Non c'è alcun elemento all'interno della storia che ci faccia capire se è morta. È assente. In questa storia l'assenza di uno dei genitori diventa una forza motrice. Il fatto che siano rimasti sono due elementi della famiglia, un padre e una figlia, fa sì che la loro vicinanza sia maggiore. Ma ci troviamo davanti a un padre che ha deficit comunicativi e, invece di frequentare altri esseri umani, preferisce essere a contatto con la natura, con gli alberi, l'acqua, l'erba e gli altri elementi naturali, mentre la bambina ha potenzialità comunicative molto superiori e se la madre fosse stata presente la comunicazione sarebbe stata molto diversa da quella che riescono ad avere padre e figlia. Loro due si trovano davanti a un momento di crisi che fa sì che il padre nella parte finale del film reagisca in quel modo. Se ci fosse stata la madre presente, quella reazione non avrebbe avuto quell'entità. Quindi questa assenza ha un peso.
Il contrasto tra città e aree rurali in Giappone
Colpisce l'immagine del Giappone rurale, laddove spesso al cinema vediamo un paese modernissimo. Come mai la scelta di concentrarsi su quell'aspetto del Giappone e che ricerche ha fatto?
Abito in città, nelle vicinanze di Tokyo, quindi non conosco alla perfezione la situazione delle zone rurali. Invece Eiko Ishibashi abita in un luogo circondato dalla natura. Io e lei avevamo parlato di questo progetto per oltre un anno senza riuscire a decidere che direzione intraprendere, ma mi sono detto che se fossi andato a vedere la zona in cui lei abitava e creava la sua musica, avrei potuto avere un elemento in più. Allora ci sono andato e si trattava di zone non lontane da dove è ambientato il film. Ho fatto delle ricerche per ottenere informazioni sull'episodio del glamping a cui accennavo prima, ma la grossa differenza tra città e aree rurali è che in città prevale un ambiente in cui tutti usiamo l'aria condizionata e viviamo all'interno di un contesto che ha una temperatura costante, senza renderci conto che la temperatura sta aumentando.
Se ci si trova in una zona rurale, si è perfettamente consapevoli di quale sia la temperatura esterna, perché si vive in un rapporto di armonia con la natura. Anche la scena del taglio della legna era molto importante, perché ci fa capire l'importanza di questa attività per poter mantenere il controllo della temperatura.
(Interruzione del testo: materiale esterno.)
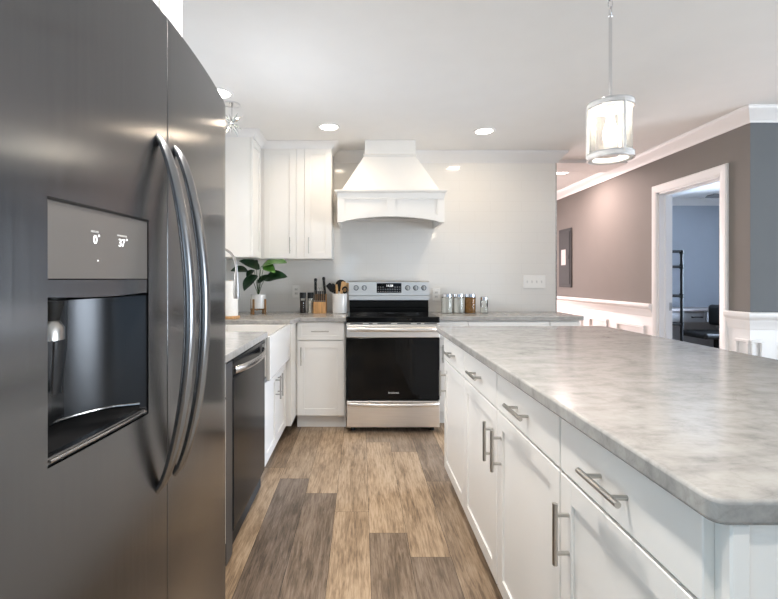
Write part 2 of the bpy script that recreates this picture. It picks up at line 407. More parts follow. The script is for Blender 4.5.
struct(MB().box(-1.3, 6.1, -3.3, 8.2, CEIL, CEIL+0.1).build('ceiling', 'ceil'))
struct(MB().box(-1.3, LEFT, 0.0, 2.07, 0, CEIL).box(-1.3, LEFT, 3.03, 4.42, 0, CEIL).box(-1.3, LEFT, 2.07, 3.03, 0, 1.06).box(-1.3, LEFT, 2.07, 3.03, 2.1, CEIL).box(-1.3, LEFT, -3.3, -2.3, 0, CEIL).box(-1.3, LEFT, -2.3, -0.1, 0, 0.3).box(-1.3, LEFT, -2.3, -0.1, 2.25, CEIL).box(-1.3, LEFT, -0.1, 0.0, 0, CEIL).build('wall_left', 'tile', smooth=0))
struct(MB().box(LEFT, 1.884, BACK, 4.42, 0, CEIL).build('wall_back', 'tile'))
# right hall wall with the doorway
DY0, DY1, DZ = 3.444, 4.18, 2.06
w = MB(); w.box(RIGHT, 2.91, CORNER, DY0, 0, CEIL); w.box(RIGHT, 2.91, DY1, 8.1, 0, CEIL); w.box(RIGHT, 2.91, DY0, DY1, DZ, CEIL)
struct(w.build('wall_right', 'greige', smooth=0))
struct(MB().box(2.91, 6.0, CORNER, 3.31, 0, CEIL).box(2.7901, 2.9101, CORNER-0.0015, CORNER, 0, CEIL).build('wall_dining', 'cool_shade_wall', smooth=0))  # cool shade painted on, with a thin sheet over the wall end
struct(MB().box(2.91, 6.0, 6.8, 6.9, 0, CEIL).build('wall_office', 'office_wall'))
struct(MB().box(0.4, 0.75, 8.0, 8.1, 0, CEIL).box(2.15, RIGHT, 8.0, 8.1, 0, CEIL).box(0.75, 2.15, 8.0, 8.1, 0, 0.3).box(0.75, 2.15, 8.0, 8.1, 2.25, CEIL).build('wall_hall', 'greige', smooth=0))
struct(MB().box(0.4, 0.5, 4.42, 8.0, 0, CEIL).build('wall_passage', 'greige'))
# east wall with the office window
w = MB(); w.box(6.0, 6.1, -3.2, -1.2, 0, CEIL); w.box(6.0, 6.1, 1.8, 4.4, 0, CEIL); w.box(6.0, 6.1, -1.2, 1.8, 0, 0.25); w.box(6.0, 6.1, -1.2, 1.8, 2.25, CEIL); w.box(6.0, 6.1, 5.6, 6.9, 0, CEIL); w.box(6.0, 6.1, 4.4, 5.6, 0, 0.85); w.box(6.0, 6.1, 4.4, 5.6, 2.15, CEIL)
struct(w.build('wall_east', 'office_wall', smooth=0))
# rear wall with patio window and a smaller window
w = MB(); w.box(-1.3, -1.05, -3.3, -3.2, 0, CEIL); w.box(-0.05, 0.6, -3.3, -3.2, 0, CEIL); w.box(3.8, 6.0, -3.3, -3.2, 0, CEIL)
w.box(0.6, 3.8, -3.3, -3.2, 2.25, CEIL); w.box(0.6, 3.8, -3.3, -3.2, 0, 0.25)
w.box(-1.05, -0.05, -3.3, -3.2, 2.15, CEIL); w.box(-1.05, -0.05, -3.3, -3.2, 0, 0.85)
struct(w.build('wall_rear', 'cool_shade_wall', smooth=0))
def window(name, a0, a1, z0, z1, fixed, axis, mull):
    f = MB(); g = MB()
    def bar(p0, p1, q0, q1, d0=-0.05, d1=0.05):
        if axis == 'y': f.box(p0, p1, fixed+d0, fixed+d1, q0, q1)
        else: f.box(fixed+d0, fixed+d1, p0, p1, q0, q1)
    rect_ring(f, a0, a1, z0, z1, 0.06, bar)
    for k in range(1, mull): p = a0 + (a1-a0)*k/mull; bar(p-0.03, p+0.03, z0+0.06, z1-0.06)
    o = f.build(name, 'trim', smooth=0); struct(o)
    if axis == 'y': g.box(a0+0.06, a1-0.06, fixed-0.004, fixed+0.004, z0+0.06, z1-0.06)
    else: g.box(fixed-0.004, fixed+0.004, a0+0.06, a1-0.06, z0+0.06, z1-0.06)
    g.build('pane', 'window_glass', parent=o)
window('window_1', 0.6, 3.8, 0.25, 2.25, -3.25, 'y', 3)
window('window_2', -1.05, -0.05, 0.85, 2.15, -3.25, 'y', 1)
window('window_3', 4.4, 5.6, 0.85, 2.15, 6.05, 'x', 2)
window('added_window_6', -2.3, -0.1, 0.3, 2.25, -1.25, 'x', 2)  # unseen window added so fill light reaches the island fronts
window('added_window_7', 2.07, 3.03, 1.06, 2.1, -1.25, 'x', 2)  # window made up over the sink to let fill light in
window('added_window_4', -1.2, 1.8, 0.25, 2.25, 6.05, 'x', 3)  # added opening on the dining side for extra ambient light
window('added_window_5', 0.75, 2.15, 0.3, 2.25, 8.05, 'y', 2)  # made-up window in front of the pink hall fill lamp

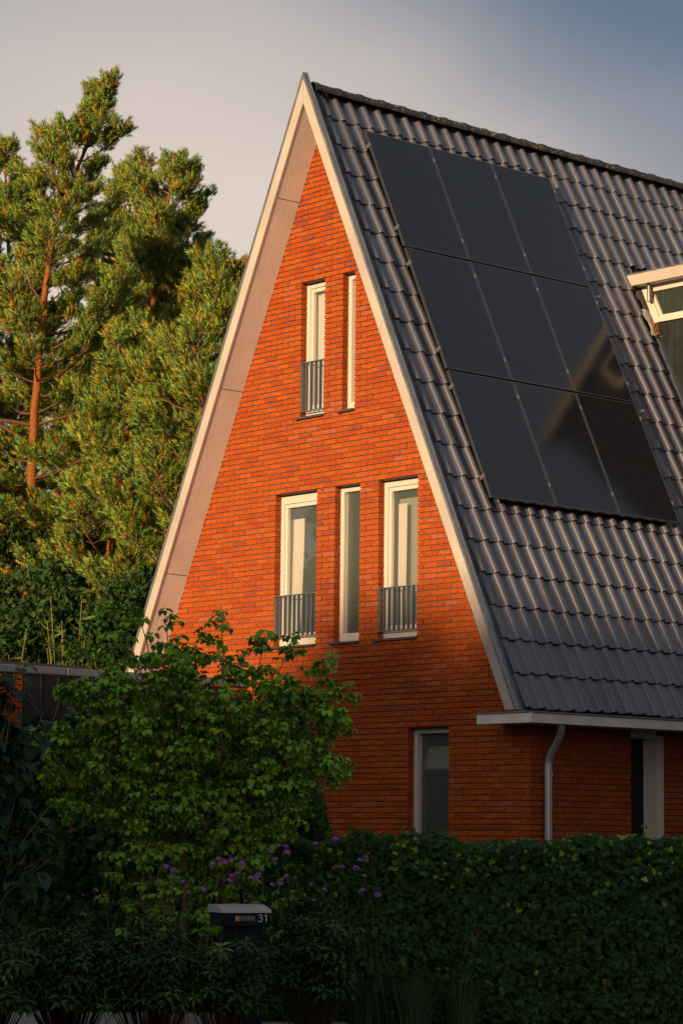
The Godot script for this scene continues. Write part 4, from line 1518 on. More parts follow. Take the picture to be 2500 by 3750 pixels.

Sono aspetti che sottolineano le divergenze tra città e zone rurali, ma le prime continuano ad avere un impatto sulla seconde, perché le città influenzano ancora le aree rurali con i loro progetti e ho pensato che questa interazione sarebbe potuta essere interessante da esplorare.
Il finale e le domande che lascia
Può dirci qualcosa del finale? È una conclusione bellissima in cui ognuno può vedere qualcosa di diverso. Voleva lasciare che lo spettatore si portasse dietro delle riflessioni alla fine del film?
Come regista non penso di voler confondere lo spettatore come per dispetto, ma penso che ciò che bisogna fare è fornire un'esperienza interessante, intensa. Mi sono sempre chiesto cosa mi dà un valore aggiunto nella visione di un film, quando sono io lo spettatore, e penso che sia l'elemento della sorpresa, della confusione. Perché io ho una mia visione delle cose e quando un film la mette in discussione, questa crolla, così come crolla il modo in cui ho visto il mondo fino a quel momento, e questo è per me il massimo intrattenimento che posso avere da un film. Per me il dovere di un regista è fornire allo spettatore questa confusione, lo considero un servizio che fornisco allo spettatore dal punto di vista dell'intrattenimento.